Tornado al caso concreto, vera è la sufficienza del solo accertamento giudiziale a dimostrare la fondatezza dell’abuso di bianco segno, ma è pur vero che in astratto la Corte non ha sancito alcun espresso e positivo divieto rispetto al suo impiego per le ipotesi di riempimento contra pacta. Coerentemente a ciò, non sembrerebbe pleonastico ritenere la querela di falso sempre proponibile poiché, e di converso, se indotti a crederla sempre e comunque inammissibile, casi comunque gravi di bianco segno ovvero di errata qualificazione della falsità materiale si ritroverebbero – per il solo fatto di essere affette da minore gravità o perché precluse ritualmente in quanto erroneamente qualificate – orfani di uno strumento tutelare che, in astratto, dovrebbe potersi dire sempre assorbente di tutti gli altri rimedi civili esperibili in via sussidiaria.

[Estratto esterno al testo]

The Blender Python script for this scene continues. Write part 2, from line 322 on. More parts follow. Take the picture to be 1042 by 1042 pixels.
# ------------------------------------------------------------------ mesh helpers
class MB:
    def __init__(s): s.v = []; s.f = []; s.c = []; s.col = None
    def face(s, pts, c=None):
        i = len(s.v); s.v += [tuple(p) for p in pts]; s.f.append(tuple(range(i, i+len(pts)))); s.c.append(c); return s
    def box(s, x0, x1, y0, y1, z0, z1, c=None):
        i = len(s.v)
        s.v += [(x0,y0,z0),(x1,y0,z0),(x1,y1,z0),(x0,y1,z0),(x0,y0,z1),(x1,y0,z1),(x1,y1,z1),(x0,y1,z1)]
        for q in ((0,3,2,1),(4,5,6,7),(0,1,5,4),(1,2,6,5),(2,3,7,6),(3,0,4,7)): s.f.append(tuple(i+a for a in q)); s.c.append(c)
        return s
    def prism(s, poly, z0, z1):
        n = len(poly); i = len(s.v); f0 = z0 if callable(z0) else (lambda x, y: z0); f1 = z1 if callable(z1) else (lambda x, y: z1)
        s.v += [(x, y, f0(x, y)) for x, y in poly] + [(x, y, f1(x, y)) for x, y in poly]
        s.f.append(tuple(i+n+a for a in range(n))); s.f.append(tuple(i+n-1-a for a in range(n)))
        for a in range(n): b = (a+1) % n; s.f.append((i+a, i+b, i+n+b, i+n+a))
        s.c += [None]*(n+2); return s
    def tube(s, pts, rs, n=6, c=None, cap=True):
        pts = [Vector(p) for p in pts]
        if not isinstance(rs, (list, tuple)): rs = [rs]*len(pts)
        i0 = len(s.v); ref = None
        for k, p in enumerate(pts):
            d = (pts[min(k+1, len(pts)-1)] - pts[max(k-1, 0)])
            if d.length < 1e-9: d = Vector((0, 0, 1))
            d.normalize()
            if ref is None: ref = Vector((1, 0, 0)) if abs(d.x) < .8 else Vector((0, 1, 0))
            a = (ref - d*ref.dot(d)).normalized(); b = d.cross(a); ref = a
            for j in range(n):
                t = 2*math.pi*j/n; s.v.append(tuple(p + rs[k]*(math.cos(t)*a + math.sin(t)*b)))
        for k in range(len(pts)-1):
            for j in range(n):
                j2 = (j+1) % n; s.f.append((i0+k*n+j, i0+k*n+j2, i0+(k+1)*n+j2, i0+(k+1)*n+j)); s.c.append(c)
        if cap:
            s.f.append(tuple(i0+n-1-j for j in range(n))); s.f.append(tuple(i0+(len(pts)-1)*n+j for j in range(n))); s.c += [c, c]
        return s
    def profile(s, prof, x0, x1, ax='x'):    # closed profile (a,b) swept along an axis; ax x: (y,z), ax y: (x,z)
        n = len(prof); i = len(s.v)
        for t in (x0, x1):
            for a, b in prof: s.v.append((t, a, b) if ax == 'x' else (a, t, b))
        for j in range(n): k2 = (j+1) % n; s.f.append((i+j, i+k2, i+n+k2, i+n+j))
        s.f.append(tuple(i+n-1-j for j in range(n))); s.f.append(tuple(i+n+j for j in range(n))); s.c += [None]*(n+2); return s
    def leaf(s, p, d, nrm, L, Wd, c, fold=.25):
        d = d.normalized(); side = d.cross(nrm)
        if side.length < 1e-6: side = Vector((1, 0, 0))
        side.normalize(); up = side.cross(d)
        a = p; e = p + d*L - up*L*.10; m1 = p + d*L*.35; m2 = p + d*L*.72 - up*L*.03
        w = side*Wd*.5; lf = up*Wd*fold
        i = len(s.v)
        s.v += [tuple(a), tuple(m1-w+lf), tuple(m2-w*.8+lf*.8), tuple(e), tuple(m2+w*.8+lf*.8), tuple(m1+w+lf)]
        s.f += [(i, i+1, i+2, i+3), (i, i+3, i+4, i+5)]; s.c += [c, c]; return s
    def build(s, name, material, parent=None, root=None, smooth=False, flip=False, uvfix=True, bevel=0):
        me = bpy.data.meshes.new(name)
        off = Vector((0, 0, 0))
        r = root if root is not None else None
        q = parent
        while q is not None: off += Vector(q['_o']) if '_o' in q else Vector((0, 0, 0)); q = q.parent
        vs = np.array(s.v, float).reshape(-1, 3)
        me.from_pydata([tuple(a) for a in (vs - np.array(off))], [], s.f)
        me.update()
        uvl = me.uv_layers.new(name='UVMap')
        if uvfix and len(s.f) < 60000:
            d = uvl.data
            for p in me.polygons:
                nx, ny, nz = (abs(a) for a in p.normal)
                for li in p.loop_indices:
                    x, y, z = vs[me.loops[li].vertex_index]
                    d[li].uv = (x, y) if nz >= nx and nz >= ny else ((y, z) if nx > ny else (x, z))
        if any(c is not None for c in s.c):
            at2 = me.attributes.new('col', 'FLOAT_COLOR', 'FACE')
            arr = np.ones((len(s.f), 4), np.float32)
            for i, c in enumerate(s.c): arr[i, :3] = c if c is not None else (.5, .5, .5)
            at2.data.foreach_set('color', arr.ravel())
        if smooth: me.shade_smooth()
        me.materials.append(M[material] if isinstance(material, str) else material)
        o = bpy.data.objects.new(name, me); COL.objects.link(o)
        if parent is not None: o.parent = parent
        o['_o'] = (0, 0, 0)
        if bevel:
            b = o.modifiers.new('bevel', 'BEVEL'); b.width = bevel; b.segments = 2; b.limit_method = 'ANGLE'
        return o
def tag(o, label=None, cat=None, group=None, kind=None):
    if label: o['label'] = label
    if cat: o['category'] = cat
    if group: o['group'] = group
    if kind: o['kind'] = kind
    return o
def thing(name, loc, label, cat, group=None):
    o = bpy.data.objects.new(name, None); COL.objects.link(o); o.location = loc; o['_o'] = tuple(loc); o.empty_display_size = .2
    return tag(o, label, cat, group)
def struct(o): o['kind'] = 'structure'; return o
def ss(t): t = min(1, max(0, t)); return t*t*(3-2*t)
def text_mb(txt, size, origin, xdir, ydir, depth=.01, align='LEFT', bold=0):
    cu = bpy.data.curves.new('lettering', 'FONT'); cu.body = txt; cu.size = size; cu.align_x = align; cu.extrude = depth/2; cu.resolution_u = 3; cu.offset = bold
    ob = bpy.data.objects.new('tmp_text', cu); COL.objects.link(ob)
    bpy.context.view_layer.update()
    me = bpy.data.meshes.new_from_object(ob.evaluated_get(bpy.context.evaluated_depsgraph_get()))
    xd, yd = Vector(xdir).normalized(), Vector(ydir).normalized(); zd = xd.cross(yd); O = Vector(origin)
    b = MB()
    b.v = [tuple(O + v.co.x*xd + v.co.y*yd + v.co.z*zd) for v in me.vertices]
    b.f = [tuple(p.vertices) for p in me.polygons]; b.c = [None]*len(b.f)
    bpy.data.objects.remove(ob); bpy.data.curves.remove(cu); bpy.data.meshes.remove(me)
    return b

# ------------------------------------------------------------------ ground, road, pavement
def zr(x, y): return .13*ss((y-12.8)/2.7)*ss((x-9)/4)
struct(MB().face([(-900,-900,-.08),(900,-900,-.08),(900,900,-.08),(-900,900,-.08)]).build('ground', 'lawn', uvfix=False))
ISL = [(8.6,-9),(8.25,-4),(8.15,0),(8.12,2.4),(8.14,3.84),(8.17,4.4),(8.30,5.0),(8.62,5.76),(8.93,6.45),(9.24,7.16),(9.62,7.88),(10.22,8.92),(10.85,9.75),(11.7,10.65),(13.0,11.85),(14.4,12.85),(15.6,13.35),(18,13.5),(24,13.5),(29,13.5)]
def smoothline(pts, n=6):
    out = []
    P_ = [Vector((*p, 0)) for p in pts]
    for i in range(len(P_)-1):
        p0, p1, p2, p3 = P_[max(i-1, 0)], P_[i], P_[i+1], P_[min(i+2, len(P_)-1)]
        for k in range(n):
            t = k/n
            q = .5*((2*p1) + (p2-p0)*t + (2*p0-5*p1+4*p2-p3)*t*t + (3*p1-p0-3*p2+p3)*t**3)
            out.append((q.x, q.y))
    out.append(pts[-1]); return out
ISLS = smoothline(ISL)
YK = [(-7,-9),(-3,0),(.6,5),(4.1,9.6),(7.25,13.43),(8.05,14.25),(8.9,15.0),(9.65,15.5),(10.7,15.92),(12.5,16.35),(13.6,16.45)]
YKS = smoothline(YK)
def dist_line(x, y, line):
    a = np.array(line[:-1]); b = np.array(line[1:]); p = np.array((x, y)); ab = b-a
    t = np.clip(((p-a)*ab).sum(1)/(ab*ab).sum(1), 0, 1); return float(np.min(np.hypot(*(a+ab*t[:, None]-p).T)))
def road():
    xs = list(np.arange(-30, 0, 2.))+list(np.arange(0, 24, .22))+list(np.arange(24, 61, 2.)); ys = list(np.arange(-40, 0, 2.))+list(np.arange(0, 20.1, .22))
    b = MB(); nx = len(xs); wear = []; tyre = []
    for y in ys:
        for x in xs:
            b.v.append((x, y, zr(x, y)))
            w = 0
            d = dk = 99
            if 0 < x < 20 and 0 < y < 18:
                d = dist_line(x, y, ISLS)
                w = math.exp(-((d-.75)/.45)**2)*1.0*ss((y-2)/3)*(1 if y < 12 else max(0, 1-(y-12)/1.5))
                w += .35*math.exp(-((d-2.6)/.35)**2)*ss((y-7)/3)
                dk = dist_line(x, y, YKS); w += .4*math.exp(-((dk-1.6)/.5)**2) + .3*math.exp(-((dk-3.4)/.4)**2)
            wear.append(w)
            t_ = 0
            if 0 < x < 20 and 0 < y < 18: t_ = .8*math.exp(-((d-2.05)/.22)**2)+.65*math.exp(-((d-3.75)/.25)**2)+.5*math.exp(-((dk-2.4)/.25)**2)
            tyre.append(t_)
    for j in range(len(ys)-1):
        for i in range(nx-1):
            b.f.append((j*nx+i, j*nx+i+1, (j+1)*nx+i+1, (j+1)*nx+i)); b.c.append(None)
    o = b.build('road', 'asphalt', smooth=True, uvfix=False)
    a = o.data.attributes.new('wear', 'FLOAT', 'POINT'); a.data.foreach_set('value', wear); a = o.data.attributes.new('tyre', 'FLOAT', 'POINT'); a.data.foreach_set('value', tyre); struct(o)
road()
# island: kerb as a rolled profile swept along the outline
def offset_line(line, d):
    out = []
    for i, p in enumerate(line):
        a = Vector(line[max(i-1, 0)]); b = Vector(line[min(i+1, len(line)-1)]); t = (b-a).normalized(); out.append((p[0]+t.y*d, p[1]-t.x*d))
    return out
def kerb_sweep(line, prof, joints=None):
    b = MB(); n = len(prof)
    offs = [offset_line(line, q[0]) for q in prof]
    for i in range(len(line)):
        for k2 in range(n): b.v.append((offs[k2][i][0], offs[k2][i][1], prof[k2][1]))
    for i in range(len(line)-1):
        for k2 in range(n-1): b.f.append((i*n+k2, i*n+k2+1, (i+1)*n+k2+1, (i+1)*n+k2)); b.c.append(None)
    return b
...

Non può negarsi, ed in ciò la Corte è chiara, che l’abuso di bianco segno sia inadempimento contrattuale non rilevante quale falsità materiale (li distingue per definizione un diverso giudizio di meritevolezza ordinamenatale), ma non bisogna certo dimenticare che trattasi di fattispecie molto affini, vicine, difficili da distinguere con esattezza e che si caratterizzano, nella loro diversità, di soli elementi pratici spesso ingeneranti anche la sopravvenienza di qualificazioni giudiziali differenti da quelle addotte in prima battuta dall’attore. Allo stato, anche la scelta dello strumento più idoneo (prova dell’inadempimento contrattuale o querela di falso) all’accertamento della fondatezza della propria domanda, ad effettiva tutela dei “diritti”, resta strada impervia per l’interprete.

Pertanto, pur in presenza del fondamentale contributo interpretativo reso dalla Corte sul tema, resta viva l’attesa di altre incursioni di legittimità atte a fornire anche l’insieme degli indici pratici cui poter ricorrere per meglio coordinare le tutele esperibili.